See what's #HiddenInTheOpen with Jobe Brown's origami | City | Halifax, Nova Scotia | THE COAST

See what's #HiddenInTheOpen with Jobe Brown's origami

One of many urban interventions at 100 in 1 Day.

See what's #HiddenInTheOpen with Jobe Brown's origami
JULIA MANOUKIAN
Come find Jobe Brown’s paper pals this Saturday.

Every Saturday, Jobe Brown stakes out spots to stash his crafts (or his art, depending who you talk to) into the nooks and crannies of the city’s architecture. The 21-year-old origami artist has been playing what he calls “an interactive hide-and-seek social media game” with the people of Halifax for just over a year now.

His project, dubbed #HiddenInTheOpen, is meant to “spark the awareness that social media can be used as a visual activity that combines art with reality.” People discover everything from paper cranes to pandas, marked with an original sticker, and upload them on social media.

“This is one of the things that I’m known for online, so I have to keep doing it,” Brown says, noting he’s well known on the online art gallery DeviantArt and his personal Instagram account “jobe3do” has over 4,000 followers.

His success has allowed him to ship boxes of his origami—for a small fee—to volunteer “hiders” across the globe in Calgary, New York City, Berlin, Indianapolis and São Paulo, Brazil, to name a few.

“I look at each building and I try to incorporate [the origami] as noticeably as possible, because buildings are designed in such a way to attract your eye,” he says about hiding in Halifax.

Born in Halifax and raised in Newfoundland, Brown’s love for origami sparked in grade four, when a substitute teacher taught the class how to make canoes, cranes and “cootie-catchers.”

“She was my first whiff of it,” he recalls.

By the time he was in grade 11, he was trying a new pattern almost everyday. The one thing he can’t make yet is the human brain.

This Saturday Brown’s #HiddenInTheOpen will be one of 90 urban interventions taking place across the city for 100 in 1 Day, a global festival of citizen engagement returning to Halifax for its second year.

Last year there were 53 urban interventions across the city, including pop-up libraries, a youth poetry brigade, outdoor yoga and the red swing project.

Though Brown’s social media game has already gained attention, he says he hasn’t been a part of something as big as 100 in 1 Day.

It’s hard to put a number on how many pieces he’s left around Halifax, but it’s “definitely over 1,000,” he claims. “You name it, it’s probably all over the place.”

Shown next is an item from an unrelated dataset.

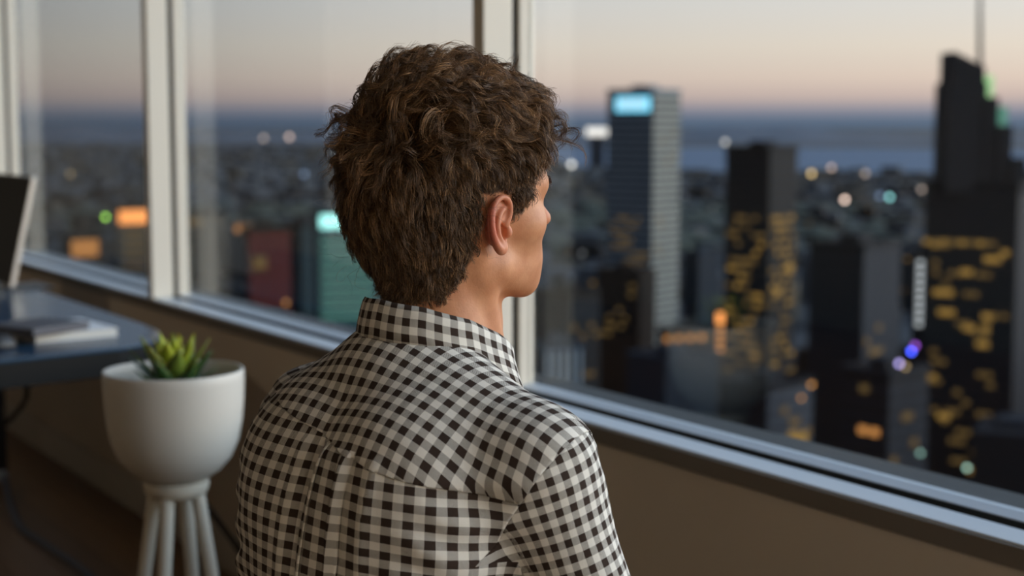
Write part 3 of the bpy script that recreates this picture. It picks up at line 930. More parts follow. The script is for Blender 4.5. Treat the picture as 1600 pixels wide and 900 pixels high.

Brown says he hides on Saturdays, so it doesn’t interfere with his job as a draftsman (he’s a graduate of Nova Scotia Community College’s drafting and architectural program). But he folds every day, sometimes for hours.

“I can do the crane with my eyes closed, and ladybugs, stuff like that.”

There are two main kinds of origami: traditional and 3D.

“The traditional uses the one sheet, so that’s like an elephant or the crane is the most famous one,” says Brown, “whereas the 3D origami is like the mockingjay pin and more exotic and uses multiple triangular pieces.”

Brown’s 3D collection, most of which is self-designed, includes many Japanese pop culture icons such as Pokémon and Nintendo characters like Kirby, as well as physiological structures such as an anatomically correct version of the human heart.

As the 3D pieces are delicate, he uses mostly traditional origami for the series.

Brown says he’s submitted his work to local art galleries many times, but they always turn him down.

“That’s the sad part about being an origami artist,” he says. “You have nowhere to showcase them.”